神名にある「ウカ」「ウケ」は食に関係する古語であり、「うけ」を神名にもつ豊受神を祭神とする稲荷社は大和の勢力の及ぶ全国的に分布しています。
○稲荷信仰については,「いなりしんこう 稲荷信仰「 ・・・こうした農耕的な性格から、稲荷神を宇迦之御魂)うかのみたまー倉稲魂)神にあて、また大宜都比売(おおげつひめのかみ)、保食神(うけもちのかみ)、御饌神(みけつかみ)もしくは、豊宇気毘売神(とようけひめのかみ)、宇迦売神(うかめかみ)などとも同神と説かれるようになった。」・・・」‘世界大百科事典 2 堀 一郎 平凡社’また
○「うけもちのかみ 保食神 《日本書紀》に見える~で、《古事記》のオオゲツヒメノカミと同一神であろう。<う>は美称、<け>は飲食物一般の義。食糧いっさいの生産にあずかる神、また、その力の神格化された神・・・」‘世界大百科事典 3 安津 素彦 平凡社’と説明されています。
現在においても「共食」は重要な儀式とされており、各国間の外交親密を計るため酒食を共にしたり、また晩餐会・会社内での懇親会の酒食も同じものと考えます。
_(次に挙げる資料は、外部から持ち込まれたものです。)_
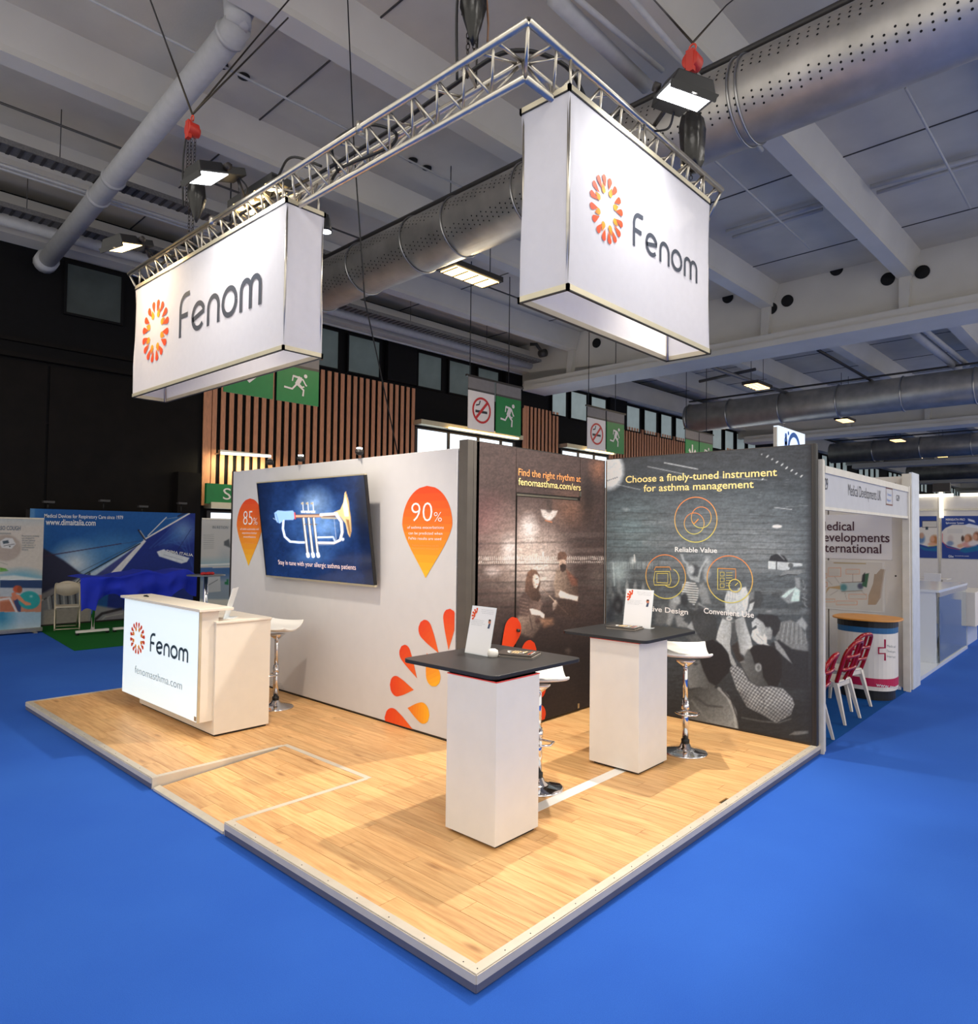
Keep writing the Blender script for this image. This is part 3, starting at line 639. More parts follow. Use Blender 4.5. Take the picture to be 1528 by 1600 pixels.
# ============================================================ STAND WALLS
WX = 2.25; WZ = 2.80; WZ2 = 2.86
wallA = thing('display_wall', (WX+.03, 4.5, T), 'white fabric display wall with orange teardrop graphics, screen hung on it', 'display wall')
part('fabric_panel', bx((WX, 2.42, T+.02), (WX+.06, 6.66, WZ-.01), M_wallw), wallA, bevel=.006)
part('base_channel', bx((WX+.004, 2.42, T), (WX+.06, 6.66, T+.02), M_black), wallA)
part('end_profile', bx((WX+.01, 6.66, T), (WX+.10, 6.72, WZ), M_dkf), wallA)
E_Y = (0, -1, 0)     # reading direction on a wall that faces -x
def W2(x, y, px=WX): P = PX(x, y, px); return (-P[1], P[2])      # (along -y, z)
ow = (WX, 0, 0)
b = MB()
def pin(ct, tipz, yc, ry, top, name='pin_graphic'):
    b = MB(); r = ry; zc = top-r*1.05
    n = 40; al = 30; poly = []; W = []
    G = grad((226, 70, 16), (244, 186, 30), 12); zt = top; N = 48
    for i in range(N+1):
        z = zt-(zt-tipz)*i/N; rz = r*1.05
        if z >= zc: w = r*math.sqrt(max(0, 1-((z-zc)/rz)**2))
        else:
            q = (zc-z)/(zc-tipz); w = r*(1-q)**.98*(1+.62*q*(1-q)) if q < 1 else 0
        W.append((z, w))
    for i in range(N):
        (z0, w0), (z1, w1) = W[i], W[i+1]
        b.poly([(WX-.003, yc+w0, z0), (WX-.003, yc+w1, z1), (WX-.003, yc-w1, z1), (WX-.003, yc-w0, z0)], G[min(11, int(i*12/N))])
    return b
part('pin_graphic', pin(0, 1.57, 2.83, .355, 2.455), wallA, label='orange to yellow pin graphic printed with 90%')
part('pin_graphic', pin(0, 1.55, 6.20, .33, 2.42), wallA, label='orange to yellow pin graphic printed with 85%')
def wtext(parent, s, x0, x1, ytop_base, m, height=None, plane=WX, bold=0, name='lettering', off=.006):
    A = PX(x0, ytop_base, plane); B = PX(x1, ytop_base, plane); b = MB()
    text_on(b, s, (plane, A[1], A[2]), E_Y, abs(A[1]-B[1]), m, height=height, bold=bold, off=off); return part(name, b, parent)
wtext(wallA, '90', 643, 676, 815, M_whiteink, .185, bold=-.012); wtext(wallA, '%', 678.5, 691, 815, M_whiteink, .09, bold=-.01)
wtext(wallA, 'of asthma exacerbations', 637, 694, 826, M_whiteink, .027); wtext(wallA, 'can be predicted when', 639, 692, 835, M_whiteink, .027); wtext(wallA, 'FeNo results are used', 639, 690, 843, M_whiteink, .027)
for k, y in enumerate((853, 857.5)): wtext(wallA, 'Respiratory medicine reference study 2015', 645, 686, y, M_peach, .016)
wtext(wallA, '85', 380.5, 395, 820, M_whiteink, .18, bold=-.012); wtext(wallA, '%', 396, 403, 820, M_whiteink, .09, bold=-.01)
wtext(wallA, 'of stable asthmatics will', 376, 405, 828, M_whiteink, .026); wtext(wallA, 'experience further', 379, 402, 834, M_whiteink, .026); wtext(wallA, 'exacerbations', 381, 400, 840, M_whiteink, .026)
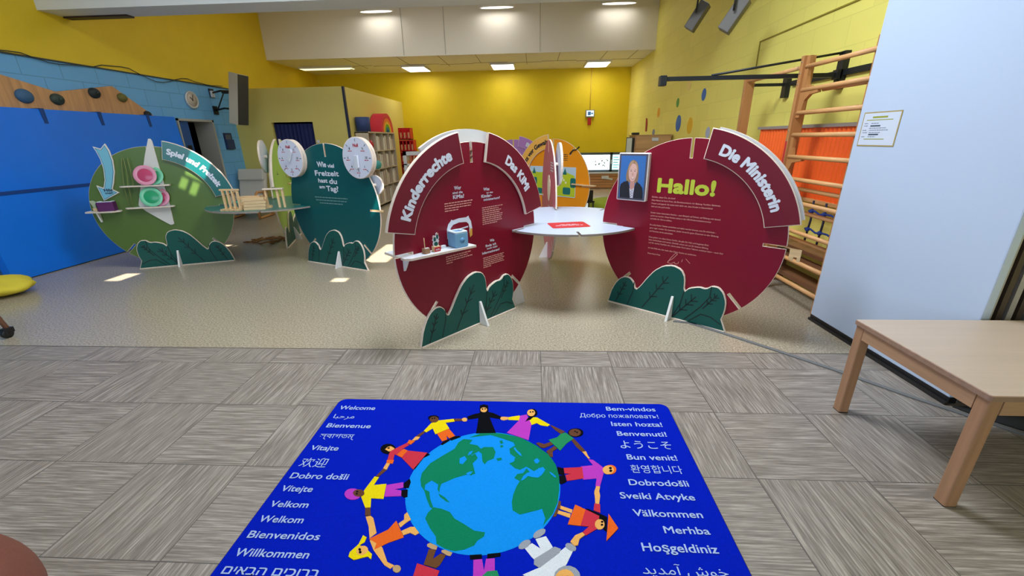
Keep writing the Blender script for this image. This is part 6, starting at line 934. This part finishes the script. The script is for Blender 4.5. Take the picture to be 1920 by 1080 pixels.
# wall bars
WX=2.40
wbars=thing('wall_bars','tall beech climbing wall bars hinged out from the right yellow wall','wall bars',(0,0,0))
ZS=[2.08,1.89,1.70,1.512,1.32,1.126,.925,.669,.408,.195]
for x,y in ((WX,4.27),(WX+.045,3.452)):
    b=MB(); b.box(x-.02,x+.085,y-.022,y+.022,.03,2.17,b=.004); b.build('post',wood('post_wood',(176,122,72),2,10),wbars)
    f=MB()
    if y>4:
        pr=[(y-.022,2.165),(y-.07,2.165),(y-.075,2.0),(y-.10,1.93),(y-.26,1.885),(y-.27,1.855),(y-.16,1.845),(y-.10,1.80),(y-.085,1.70),(y-.07,1.66),(y-.022,1.66)]
        f.prism(pr,WX+.005,WX+.035,M=YZ)
        pr=[(y-.022,1.53),(y-.06,1.53),(y-.065,1.40),(y-.09,1.335),(y-.24,1.32),(y-.24,1.29),(y-.11,1.27),(y-.075,1.2),(y-.06,1.1),(y-.022,1.1)]
        f.prism(pr,WX+.005,WX+.035,M=YZ); f.build('cheek',MATS['post_wood'],wbars)
for i,z in enumerate(ZS): b=MB(); b.cyl((WX+.022,3.435,z),(WX+.012,4.235,z),.019,12); b.build('rung',M_beechy,wbars)
for z,xx,y1 in ((1.038,.075,4.2),(.836,.075,4.2),(.585,.075,4.2),(1.878,.07,4.03)): b=MB(); b.cyl((WX+xx,3.42,z),(WX+xx,y1,z),.018,12); b.build('rung',M_beechy,wbars)
b=MB(); b.box(WX-.0215,WX-.0205,4.255,4.285,1.10,1.46); b.build('red_sticker',mat('sticker_red',(190,44,50),.5),wbars)
b=MB()
for i in range(5): b.cyl((WX-.022,4.27,2.12-.09*i-(.3 if i>2 else 0)),(WX-.018,4.27,2.12-.09*i-(.3 if i>2 else 0)),.007,8)
b.build('bolt',M_steel,wbars)
wb2=thing('wall_bar_post','single beech wall-bar post with one top rung, farther along the right wall','wall bars',(0,0,0))
b=MB(); b.box(WX-.02,WX+.085,5.30,5.345,.03,2.13,b=.004); b.build('post',MATS['post_wood'],wb2); b=MB(); b.cyl((WX+.02,4.30,2.085),(WX+.02,5.30,2.085),.018,12); b.build('rung',M_beechy,wb2)
b=MB(); 
for z in (2.0,1.75,1.5): b.cyl((WX-.022,5.322,z),(WX-.018,5.322,z),.007,8)
b.build('bolt',M_steel,wb2)
arm=thing('swing_arm','black steel hinged swing arm reaching out from the right wall over the bars','bracket',(0,0,0))
b=MB(); b.box(1.21,2.74,4.31,4.345,2.0,2.035); b.box(1.16,1.22,4.29,4.365,1.96,2.045,b=.006); b.build('arm_bar',M_bsteel,arm)
b=MB(); b.cyl((1.63,4.33,2.04),(2.77,4.33,2.20),.010,8); b.build('brace_rod',M_bsteel,arm)
b=MB(); b.box(2.75,2.80,4.29,4.37,1.90,2.21); b.box(2.72,2.76,4.29,4.36,1.98,2.06); b.build('wall_plate',M_bsteel,arm)
b=MB(); b.box(2.77,2.80,3.0,5.1,2.01,2.06); b.build('wall_rail',M_bsteel,arm)
b=MB(); b.box(2.44,2.76,5.19,5.21,2.02,2.05); b.build('arm_bar',M_bsteel,arm); b=MB(); b.box(2.75,2.80,5.15,5.23,1.90,2.13); b.build('wall_plate',M_bsteel,arm)
# orange corrugated mats with grey rail
om=thing('folding_mat','orange ribbed mats hanging from a grey rail behind the wall bars','mat',(0,0,0))
b=MB(); pts=[]; N_=456
for i in range(N_+1):
    y=3.2+2.2*i/N_; pts.append((2.70-.024*abs(math.sin(i*PI/12)),y))
b.add([(x,y,z) for z in (.93,1.575) for x,y in pts],[(i,i+1,N_+2+i,N_+1+i) for i in range(N_)],0,smooth=False); b.add([(2.74,3.2,.93),(2.74,5.4,.93),(2.74,5.4,1.575),(2.74,3.2,1.575)],[(0,1,2,3)]); b.build('ribbed_mat',mat('signal_orange',(255,108,30),.5),om)
b=MB(); b.box(2.66,2.78,3.2,5.42,1.575,1.605); b.build('rail',mat('rail_grey',(150,140,134),.5),om)
b=MB(); b.box(2.66,2.80,3.2,5.4,.90,.93); b.build('lower_rail',M_beechy,om)
nt=thing('rope_net','dark blue knotted rope net hanging behind the lower wall bars','net',(0,0,0))
for y in (3.34,3.52,3.70,3.88,4.06):
    b=MB(); b.tube([(2.62,y,.93),(2.63,y,.75),(2.62,y+.01,.52)],.010,6); b.build('rope',mat('navy_rope',(36,40,66),.7),nt)
for z in (.66,.83):
    b=MB(); b.tube([(2.62,3.3+.08*i,z+.012*math.sin(i*2.2)) for i in range(11)],.009,6); b.build('rope',mat('blue_rope',(40,70,160),.7),nt)
    for y in (3.34,3.52,3.70,3.88,4.06): b=MB(); b.sphere((2.62,y,z),.022,8); b.build('knot',MATS['blue_rope'],nt)
gb=thing('gym_bench','wooden gym bench parts stored low behind the wall bars','bench',(0,0,0))
b=MB(); b.box(2.57,2.78,3.3,5.0,.44,.475); b.build('seat_board',wood('bench_wood',(136,92,62),1,8),gb); b=MB(); b.box(2.60,2.64,3.35,4.95,.30,.38); b.build('beam',MATS['bench_wood'],gb)
for y in (3.6,4.5): b=MB(); b.box(2.58,2.76,y,y+.04,.0,.44); b.build('leg',MATS['bench_wood'],gb)
b=MB(); b.box(2.62,2.78,3.3,5.0,.12,.17); b.build('beam',MATS['bench_wood'],gb)
b=MB(); b.box(-4.75,-4.69,9.385,9.40,1.50,1.56,b=.004); tag(b.build('wall_switch',M_white),'small white switch on the pale yellow partition beside the navy curtain','switch')
# stage lamps
for i,(x,y,z) in enumerate(((2.20,6.62,3.03),(2.20,5.42,2.76))):
    pj=thing('stage_lamp',['left','right'][i]+' one of the two grey spotlights hanging at the top right','spotlight',(x,y,z))
    Q=Matrix.Rotation(math.radians(-28),4,'Z')@Matrix.Rotation(math.radians(32),4,'Y')
    b=MB(); b.box(-.065,.065,-.085,.085,-.17,.17,M=Q,b=.01); b.build('housing',mat('lamp_grey',(96,92,88),.5),pj)
    b=MB(); b.box(-.055,.055,-.075,.075,.17,.176,M=Q); b.build('end_cap',M_white,pj)
    b=MB(); b.tube([(-.06,-.11,.02),(-.05,-.11,.22),(0,.0,.34),(0,0,1.56 if i==0 else 1.23)],.012,6); b.build('yoke',M_bsteel,pj)
# ---------------------------------------------------------------- ceiling lights
M_lit=mat('lit_diffuser',(255,250,238),.4,emit=5); M_lamph=mat('lamp_housing',(226,224,218),.5)
for i,(x0,x1) in enumerate(((-3.55,-2.93),(-1.15,-.54),(1.39,2.0))):
    L_=thing('ceiling_light','bright square ceiling light, %s of the three under the low back ceiling'%['leftmost','middle','rightmost'][i],'ceiling light',((x0+x1)/2,12.64,3.41),0)
    b=MB(); b.box(-.32,.32,-.42,.42,-.05,0); b.build('housing',M_lamph,L_); b=MB(); b.box(-.29,.29,-.39,.39,-.056,-.05); b.build('diffuser',M_lit,L_)
    light('panel_light','AREA',((x0+x1)/2,12.64,3.34),7,(1,.97,.9),.58,.78)
L_=thing('strip_light','long dim strip light at the left end of the low back ceiling','ceiling light',(-5.55,12.2,3.41),0)
b=MB(); b.box(-.72,.72,-.14,.14,-.05,0); b.build('housing',M_lamph,L_); b=MB(); b.box(-.70,.70,-.125,.125,-.056,-.05); b.build('diffuser',mat('dim_diffuser',(240,236,190),.4,emit=1.4),L_)
b=MB(); b.cyl((.66,0,-.02),(.66,0,-.09),.03,10); b.build('end_fitting',M_lamph,L_)
for i,x in enumerate((-3.58,-.83,1.86)):
    L_=thing('downlight','long oval lamp at the top edge of the white bulkhead, %s of three'%['leftmost','middle','rightmost'][i],'ceiling light',(x,10.78,4.28),0)
    b=MB(); b.prism(circ(0,0,.40,28,.09),.0,.06); b.build('housing',M_lamph,L_); b=MB(); b.prism(circ(0,0,.36,28,.07),-.008,.0); b.build('diffuser',mat('lit_oval',(255,250,238),.4,emit=2.2),L_)
    b=MB(); b.cyl((-.2,0,.06),(-.2,0,.32),.008,6).cyl((.2,0,.06),(.2,0,.32),.008,6); b.build('hanger',M_bsteel,L_)
    light('lamp_light','AREA',(x,10.78,4.26),2.5,(1,.97,.9),.75,.15)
さらに、外国からの伝来したラーメン・カレーの味が日本化されるのも、日本の鮨のカルフォルニア巻への変身や豆腐料理の外国での人気など食の拡張などにより世界の食文化による一体化の現象は明らかです。
論題としています『阿閉氏についての一考察』の構成から滋賀県の湖北における「食」に対する心性と「政」の関係を見てみますと、四道将軍の一人、大彦命が大和の拡大のために越へ向かう途中の近江の国にこそ、阿閉氏に因む神社があるのです。
滋賀県長浜市高月町西阿閉には、意波閇神社(おわいじんじゃ)祭神は、宇迦魂神(ウカノミタマノカミ)が、そして甘櫟前神社(いちいのさきじんじゃ)アマガミの社とも呼ばれています。また社名の一部櫟は舟材にも用いられ安曇氏と深い関係があるといわれています)祭神は、米餅眷大使主命(モチヘキオホキミノミコト・タガネツキノオオオミ)であり、「米餅」は(たかね・たがね)ともよまれますが、餅をつくるときの粢(しとぎ)のことであるともいわれています。いずれも「食」に関係する神社なのです。
両社が奉斎されている滋賀県の湖北は、「食」と共に政治体制が大和と一体となった所であると思考します。
歴史の事実を知ろうとするなかで、考古学上の新しい発見は、発見された時代での条件などによる制約の影響により、事実を誤認することもあります。また、その際の参考文献の誤用もあります。
考察するなかで、我田引水の論理の矛盾・飛躍果ての結論の誘引は厳に慎むものと自戒します。